Timbul pertanyaan penting, apakah teori postmodern merupakan teori sosial? Pertanyaan ini timbul karena kalangan postmodernisme menolak ”penjelasan besar”, padahal syarat pokok sebuah teori adalah kemampuannya memberi narasi besar untuk fenomena sosial. Namun, sesuai dengan syarat-syarat sebuah teori, apa yang ditawarkan Baudrillard menurut Ritzer dapatlah disebut sebagai teori sosiologi.

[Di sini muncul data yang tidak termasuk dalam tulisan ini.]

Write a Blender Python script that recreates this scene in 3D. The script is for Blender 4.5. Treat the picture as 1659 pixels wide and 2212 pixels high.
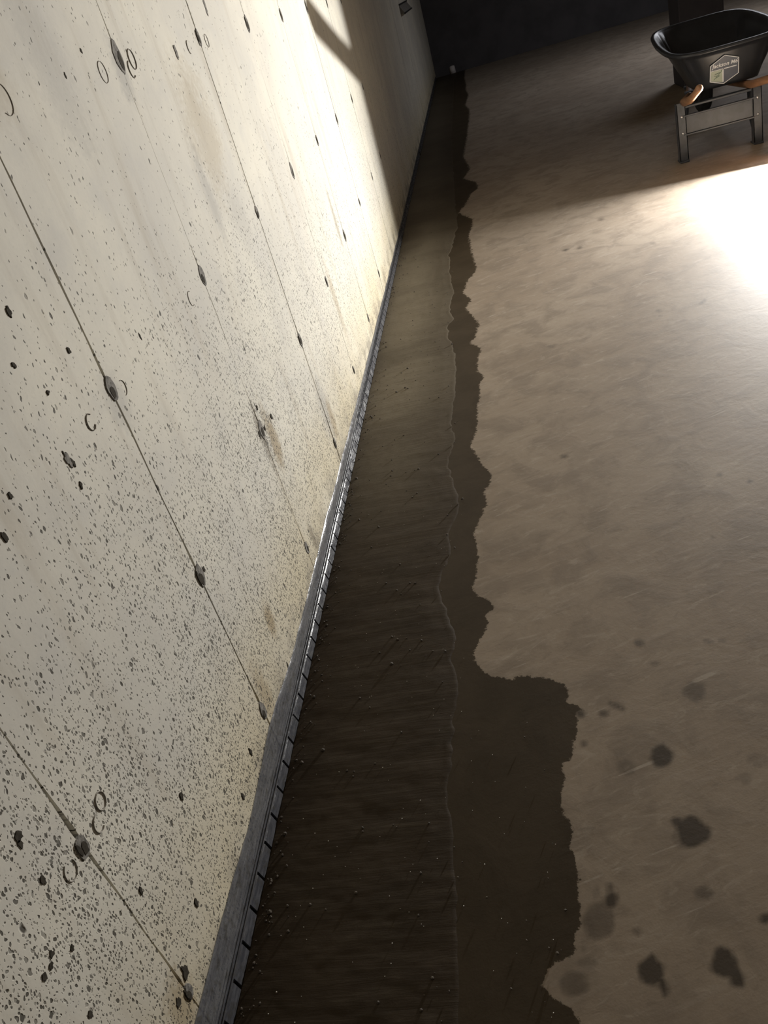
import bpy, bmesh, math, random
import numpy as np
from mathutils import Vector, Matrix, noise

random.seed(7)
for o in list(bpy.data.objects): bpy.data.objects.remove(o)
scn = bpy.context.scene
COL = scn.collection

# ------------------------------------------------------------------ camera, world, exposure, lamp light
CAM = np.array([0.0, 0.0, 1.345])
F_PX, CX, CY = 1811.6, 829.5, 1106.0
R3 = np.array([[0.96246114, -0.17986597, -0.20326534],
               [0.07589925, -0.54066445, 0.83780741],
               [-0.26059138, -0.82178476, -0.50671683]])     # rows: world x, y, z seen from the camera (x right, y down, z forward)
cam_d = bpy.data.cameras.new('camera')
cam = bpy.data.objects.new('camera', cam_d)
COL.objects.link(cam)
cam_d.sensor_fit = 'VERTICAL'
cam_d.sensor_height = 24.0
cam_d.lens = F_PX / 2212.0 * 24.0
cam_d.clip_start = 0.02
m = Matrix.Identity(4)
for i in range(3):
    m[i][0], m[i][1], m[i][2], m[i][3] = R3[i][0], -R3[i][1], -R3[i][2], CAM[i]
cam.matrix_world = m
scn.camera = cam
scn.view_settings.view_transform = 'Standard'
scn.view_settings.look = 'None'
scn.view_settings.gamma = 1.0
scn.view_settings.use_curve_mapping = False
scn.view_settings.exposure = 0.0
world = bpy.data.worlds.new('world')
scn.world = world
world.use_nodes = True
world.node_tree.nodes['Background'].inputs[0].default_value = (0.8, 0.85, 1.0, 1)
world.node_tree.nodes['Background'].inputs[1].default_value = 0.0

LAMP = Vector((1.66, 5.285, 0.24))                          # work lamp on the floor, just right of the frame
LAMP_POWER = 262.0
LAMP_DIR = Vector((-0.20, -1.0, 0.55)).normalized()
ld = bpy.data.lights.new('work_lamp_bulb', 'AREA')
ld.shape = 'DISK'
ld.size = 0.020
ld.energy = LAMP_POWER
ld.color = (1.0, 0.98, 0.95)
lo = bpy.data.objects.new('work_lamp_bulb', ld)
COL.objects.link(lo)
lo.location = LAMP
lo.rotation_euler = LAMP_DIR.to_track_quat('-Z', 'Y').to_euler()
# added dim cool fill light under the ceiling, lifting the far shadows
sd = bpy.data.lights.new('far_fill_light', 'AREA')
sd.shape = 'SQUARE'
sd.size = 1.3
sd.energy = 46.0
sd.color = (0.93, 0.94, 1.0)
so = bpy.data.objects.new('far_fill_light', sd)
COL.objects.link(so)
so.location = (3.3, 10.6, 2.47)

# ------------------------------------------------------------------ helpers
XW, Y0, Y1, XR, ZC = -0.693, -3.2, 15.4, 6.0, 2.5

def ray(u, v):
    return R3 @ np.array([u - CX, v - CY, F_PX])

def on_floor(u, v, z=0.0):
    d = ray(u, v); t = (z - CAM[2]) / d[2]
    return CAM + t * d

def on_wall(u, v):
    d = ray(u, v); t = XW / d[0]
    return CAM + t * d

def link(name, me, mat=None, parent=None, smooth=False):
    o = bpy.data.objects.new(name, me)
    COL.objects.link(o)
    if mat: me.materials.append(mat)
    if parent: o.parent = parent
    if smooth:
        for p in me.polygons: p.use_smooth = True
    return o

def bm_obj(name, bm, mat=None, parent=None, smooth=False):
    bmesh.ops.recalc_face_normals(bm, faces=bm.faces)
    me = bpy.data.meshes.new(name)
    bm.to_mesh(me); bm.free()
    return link(name, me, mat, parent, smooth)

def empty(name, loc=(0, 0, 0)):
    o = bpy.data.objects.new(name, None)
    COL.objects.link(o); o.location = loc
    return o

def tag(o, label=None, cat=None, group=None, kind=None):
    if label: o['label'] = label
    if cat: o['category'] = cat
    if group: o['group'] = group
    if kind: o['kind'] = kind
    return o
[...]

Satu teoritisi lain adalah Zygmunt Bauman (dalam Seidman, 2008), yang mempelajari dampak deinstitusionalisme makna tentang diri yang khaos, random, dan terdiferensiasi. Ia menyusun sosiologi postmodernisme dari poststruktural Perancis dan teori kritis Jerman. Ia mengkritik pandangan orang tentang ”pencerahan”. Baginya pencerahan telah memunculkan alasan legislatif, yakni peningkatan individualitas, pluralisme dan menolak keraguan dan ketidaktentuan (uncertainty).
Dalam masyarakat postmodernisme, katanya, tidak lagi dibutuhkan legitimasi intelektual dan juga negara. Masyarakat menjadi semakin tergantung kepada pasar. Basis gaya kehidupan telah beralih ke konsumsi. Negara juga tak lagi terlalu membutuhkan intelektual. Namun, postmodernisme masih melanjutkan beberapa sisi modernisme yakni nilai-nilai pilihan, diversitas, kritis dan refleksif. Dalam postmodernisme, dianut paham pluralisme pengetahuan. Dalam masyarakat postmodern, sosiologi tidak lagi dibutuhkan untuk legislasi sosial order dan norma kultural. Sosiologi baru harus mampu memfasilitasi pemahaman bersama dan harus pula lebih interpretatif.

Daftar Pustaka

Ritzer, George. 1996. Sociological Theory. Mc-Graw Hill Publication International. Edisi keempat.
Seidman, Steven. 2008. Contested Knowledge: Social Theory Today. 4th edition. Blackwell Publishing, Australia.
Turner, Jonathan H. 1998. The Structure of Sociological Theory. Sixth edition. Wardsworth Publishing Company, USA.